In fact even when cleaning your own house, you use a manufactured piece of equipment. Have a look at the brand name and see where the product was made. Chances are, most of the manufactured items you use every day are made overseas.
Ask your co-workers and your boss whether the items were once made in Australia, and what happened to the workers and their community when their jobs went off-shore. Or whether there is an alternative Australian-based manufacturer who could have supplied the item.
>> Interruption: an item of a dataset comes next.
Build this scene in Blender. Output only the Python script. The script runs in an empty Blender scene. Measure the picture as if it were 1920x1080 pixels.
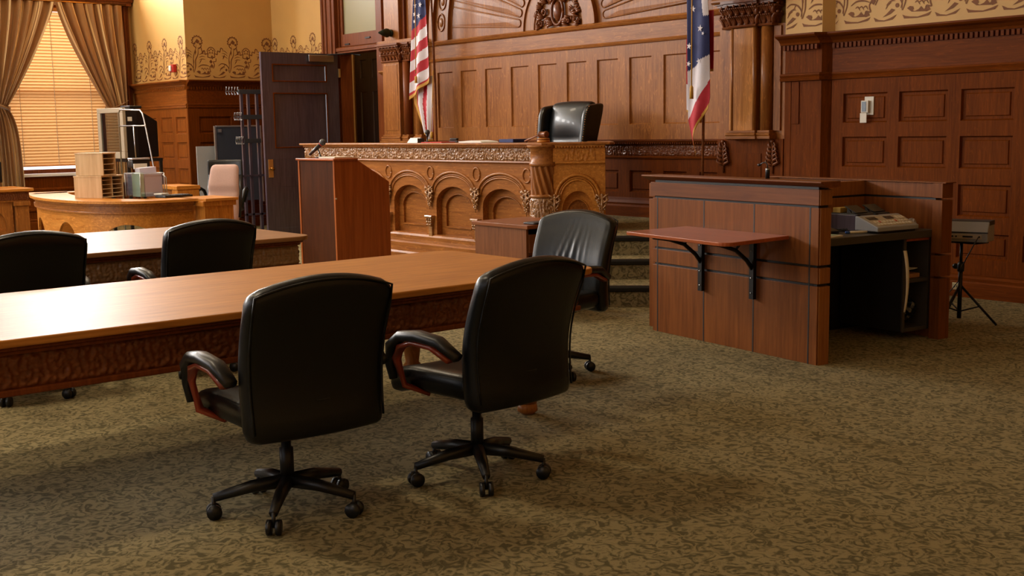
import bpy, bmesh, math, random
from mathutils import Vector, Matrix
random.seed(7)
PI = math.pi
scn = bpy.context.scene
COL = scn.collection
NAME_COUNT = {}

# ------------------------------------------------------------------ materials
def srgb(r, g, b):
    f = lambda c: (c/255/12.92) if c/255 <= .04045 else ((c/255+.055)/1.055)**2.4
    return (f(r), f(g), f(b), 1)

def new_mat(name):
    m = bpy.data.materials.new(name); m.use_nodes = True
    nt = m.node_tree; b = nt.nodes['Principled BSDF']
    return m, nt, b

def plain(name, col, rough=.5, metal=0, coat=0, noise=0.0, nscale=30, bump=0, bscale=200, spec=.5):
    m, nt, b = new_mat(name)
    b.inputs['Base Color'].default_value = col
    b.inputs['Roughness'].default_value = rough
    b.inputs['Metallic'].default_value = metal
    b.inputs['Coat Weight'].default_value = coat
    b.inputs['Specular IOR Level'].default_value = spec
    tc = nt.nodes.new('ShaderNodeTexCoord')
    if noise > 0:
        n = nt.nodes.new('ShaderNodeTexNoise'); n.inputs['Scale'].default_value = nscale
        n.inputs['Detail'].default_value = 5
        nt.links.new(tc.outputs['Object'], n.inputs['Vector'])
        r = nt.nodes.new('ShaderNodeValToRGB')
        r.color_ramp.elements[0].position = .3; r.color_ramp.elements[1].position = .7
        c = col
        r.color_ramp.elements[0].color = (c[0]*(1-noise), c[1]*(1-noise), c[2]*(1-noise), 1)
        r.color_ramp.elements[1].color = (min(1, c[0]*(1+noise)), min(1, c[1]*(1+noise)), min(1, c[2]*(1+noise)), 1)
        nt.links.new(n.outputs['Fac'], r.inputs['Fac']); nt.links.new(r.outputs['Color'], b.inputs['Base Color'])
    if bump > 0:
        n2 = nt.nodes.new('ShaderNodeTexNoise'); n2.inputs['Scale'].default_value = bscale
        nt.links.new(tc.outputs['Object'], n2.inputs['Vector'])
        bp = nt.nodes.new('ShaderNodeBump'); bp.inputs['Strength'].default_value = bump; bp.inputs['Distance'].default_value = .003
        nt.links.new(n2.outputs['Fac'], bp.inputs['Height']); nt.links.new(bp.outputs['Normal'], b.inputs['Normal'])
    return m

def wood(name, dark, light, grain='Z', rough=.36, coat=.04, scale=1.0, fleck=.4, patch=.25, coat_rough=.16, spec=.2):
    """varnished wood: long fibres along one axis, slow colour drift, pale ray flecks"""
    m, nt, b = new_mat(name)
    N = nt.nodes.new; L = nt.links.new
    tc = N('ShaderNodeTexCoord')
    mp = N('ShaderNodeMapping')
    s = {'X': (1.2, 22, 22), 'Y': (22, 1.2, 22), 'Z': (22, 22, 1.2)}[grain]
    mp.inputs['Scale'].default_value = tuple(q*scale for q in s)
    L(tc.outputs['Object'], mp.inputs['Vector'])
    n1 = N('ShaderNodeTexNoise'); n1.inputs['Scale'].default_value = 2.2; n1.inputs['Detail'].default_value = 8
    n1.inputs['Roughness'].default_value = .62; n1.inputs['Distortion'].default_value = .5
    L(mp.outputs[0], n1.inputs['Vector'])
    mp2 = N('ShaderNodeMapping')
    s2 = {'X': (.35, 2.2, 2.2), 'Y': (2.2, .35, 2.2), 'Z': (2.2, 2.2, .35)}[grain]
    mp2.inputs['Scale'].default_value = tuple(q*scale for q in s2)
    L(tc.outputs['Object'], mp2.inputs['Vector'])
    n2 = N('ShaderNodeTexNoise'); n2.inputs['Scale'].default_value = 1.6; n2.inputs['Detail'].default_value = 2
    n2.inputs['Distortion'].default_value = 1.2
    L(mp2.outputs[0], n2.inputs['Vector'])
    ramp = N('ShaderNodeValToRGB')
    ramp.color_ramp.elements[0].position = .32; ramp.color_ramp.elements[1].position = .68
    ramp.color_ramp.elements[0].color = dark; ramp.color_ramp.elements[1].color = light
    add = N('ShaderNodeMath'); add.operation = 'MULTIPLY_ADD'; add.inputs[1].default_value = 1-patch
    mul = N('ShaderNodeMath'); mul.operation = 'MULTIPLY'; mul.inputs[1].default_value = patch*1.0
    L(n2.outputs['Fac'], mul.inputs[0]); L(n1.outputs['Fac'], add.inputs[0]); L(mul.outputs[0], add.inputs[2])
    L(add.outputs[0], ramp.inputs['Fac'])
    # ray flecks
    mp3 = N('ShaderNodeMapping')
    s3 = {'X': (9, 40, 40), 'Y': (40, 9, 40), 'Z': (40, 40, 9)}[grain]
    mp3.inputs['Scale'].default_value = s3
    L(tc.outputs['Object'], mp3.inputs['Vector'])
    n3 = N('ShaderNodeTexNoise'); n3.inputs['Scale'].default_value = 1; n3.inputs['Detail'].default_value = 3; n3.inputs['Distortion'].default_value = 1.5
    L(mp3.outputs[0], n3.inputs['Vector'])
    r3 = N('ShaderNodeValToRGB'); r3.color_ramp.elements[0].position = .58; r3.color_ramp.elements[1].position = .66
    r3.color_ramp.elements[0].color = (0, 0, 0, 1); r3.color_ramp.elements[1].color = (fleck, fleck, fleck, 1)
    L(n3.outputs['Fac'], r3.inputs['Fac'])
    mix = N('ShaderNodeMix'); mix.data_type = 'RGBA'
    L(r3.outputs['Color'], mix.inputs[0]); L(ramp.outputs['Color'], mix.inputs[6])
    mix.inputs[7].default_value = (min(1, light[0]*1.5), min(1, light[1]*1.5), min(1, light[2]*1.6), 1)
    L(mix.outputs[2], b.inputs['Base Color'])
    b.inputs['Roughness'].default_value = rough; b.inputs['Specular IOR Level'].default_value = spec
    b.inputs['Coat Weight'].default_value = coat; b.inputs['Coat Roughness'].default_value = coat_rough
    bp = N('ShaderNodeBump'); bp.inputs['Strength'].default_value = .12; bp.inputs['Distance'].default_value = .002
    L(n1.outputs['Fac'], bp.inputs['Height']); L(bp.outputs['Normal'], b.inputs['Normal'])
    return m

OAKD, OAKL = srgb(116, 66, 26), srgb(166, 106, 50)
M = {}
M['oak_z'] = wood('oak upright grain', OAKD, OAKL, 'Z')
M['oak_x'] = wood('oak level grain', OAKD, OAKL, 'X')
M['oak_y'] = wood('oak level grain across', OAKD, OAKL, 'Y')
GD, GL = srgb(158, 94, 30), srgb(204, 138, 62)
M['gold_z'] = wood('golden oak upright', GD, GL, 'Z')
M['gold_x'] = wood('golden oak level', GD, GL, 'X')
M['gold_y'] = wood('golden oak level across', GD, GL, 'Y')
RD, RL = srgb(82, 37, 5), srgb(118, 58, 12)
RD_LIT, RL_LIT = srgb(112, 58, 18), srgb(154, 88, 34)  # same red brown oak, brightened: window light put into the colour
M['red_z'] = wood('red brown oak upright', RD, RL, 'Z', fleck=.25, coat=0, spec=.05, rough=.5)
M['red_x'] = wood('red brown oak level', RD, RL, 'X', fleck=.25, coat=0, spec=.07, rough=.45)
M['red_lit_z'] = wood('red brown oak upright lit', RD_LIT, RL_LIT, 'Z', fleck=.25, coat=0, spec=.12, rough=.42)
M['red_lit_x'] = wood('red brown oak level lit', RD_LIT, RL_LIT, 'X', fleck=.25, coat=.05, spec=.14, rough=.4)
M['carved'] = wood('carved oak', srgb(120, 78, 42), srgb(184, 136, 90), 'X', rough=.22, coat=.9, fleck=0)
M['carved_dark'] = wood('carved dark oak', srgb(92, 48, 24), srgb(132, 76, 42), 'X', rough=.34, coat=.15, fleck=0)
M['carved_pale'] = wood('carved worn oak', srgb(120, 88, 62), srgb(170, 136, 104), 'Y', rough=.35, coat=.4, fleck=0)
M['table_top'] = wood('glossy oak table top', srgb(150, 94, 38), srgb(198, 134, 64), 'Y', rough=.42, coat=0, fleck=.05, scale=1.2, coat_rough=.12)
M['table_top2'] = wood('brown table top', srgb(118, 80, 48), srgb(154, 110, 72), 'Y', rough=.42, coat=0, fleck=.05, scale=1.2, coat_rough=.14)
M['door_dark'] = wood('dark stained door sheen', srgb(64, 54, 64), srgb(90, 78, 92), 'Z', rough=.36, coat=.8, fleck=0)  # dark stain with the bluish window sheen mixed into its colour
M['case_z'] = wood('window casing oak', srgb(92, 44, 17), srgb(128, 68, 30), 'Z', fleck=.1, coat=0, spec=.14, rough=.42)
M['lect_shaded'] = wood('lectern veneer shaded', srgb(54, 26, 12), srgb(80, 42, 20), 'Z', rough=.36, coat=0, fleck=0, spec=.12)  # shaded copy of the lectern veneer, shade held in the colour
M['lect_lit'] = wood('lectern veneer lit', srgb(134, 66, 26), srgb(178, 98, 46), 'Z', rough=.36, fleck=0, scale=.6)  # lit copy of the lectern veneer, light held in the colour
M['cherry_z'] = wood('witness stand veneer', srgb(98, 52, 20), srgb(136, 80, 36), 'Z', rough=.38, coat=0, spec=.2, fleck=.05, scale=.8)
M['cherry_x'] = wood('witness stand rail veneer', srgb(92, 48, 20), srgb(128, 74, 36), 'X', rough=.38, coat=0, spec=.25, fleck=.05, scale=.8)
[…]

This is no academic exercise. Take the Commodore car manufactured in Australia by General Motors. Until a couple of years ago, the steering wheel the Australian citizen grasps and the rubber seals to keep the windows and doors secure were made by car component workers in Adelaide, in a factory owned by a Japanese multinational company with a workforce of several hundred. Now these car components are imported from the same multinational’s factory in Thailand. Now the workforce is down to about 150. Three weeks ago, the company sacked all the engineers, the company safety officer, production casuals and even the factory occupational nurse (a service worker). It foreshadowed a further 30 production jobs to go in coming months. How can this be allowed to happen?
In most cases it is caused by multinational companies who both sack workers and move production elsewhere, or they source component parts and services for their own manufactured product from overseas on the basis of cheaper price.
Some state governments, especially in South Australia and Victoria (traditional manufacturing states), are genuinely concerned about the decline of manufacturing and are making efforts to do something about it, because of pressure from the people.
In South Australia, the government appointed a manufacturing ‘expert’ Professor Goran Roos as its 2011 Thinker in Residence, and subsequently published a Green Paper on manufacturing. In the paper, Roos emphasises the importance of manufacturing to a modern economy by stating, “Manufacturing now includes the whole chain of activities from research and development through to the manufactured product. This expansion of the role of manufacturing underpass its importance as a crucial component of any advanced economy”. The Green Paper adds that “while the mining and manufacturing sectors account for similar level of economic activity in Australia (7% and 8% of GDP respectively, manufacturing – with almost one million workers across the nation – employs four times more than mining.”
Environmentally sustainable manufacturing
Where the Green Paper falls down is that it sees the role of government as creating the conditions for privately owned capitalist manufacturing, but there is no mention of government regulation, government ownership or part ownership or controlling interest over new manufacturing.
For many years, both ALP and Liberal-Coalition governments at both federal and state levels have poured millions into sections of the manufacturing industry, particularly the car industry, but ownership (and hence decision-making) has remained with the multinationals who control the industry.
Manufacturing unions, while not calling for nationalisation of key manufacturing industries, are at least demanding that governments require mining companies to source a significant proportion of machinery and equipment from Australia, as well as the value-adding processing of mineral ores being done locally. Only a sustained campaign led by workers and local communities will make this a reality.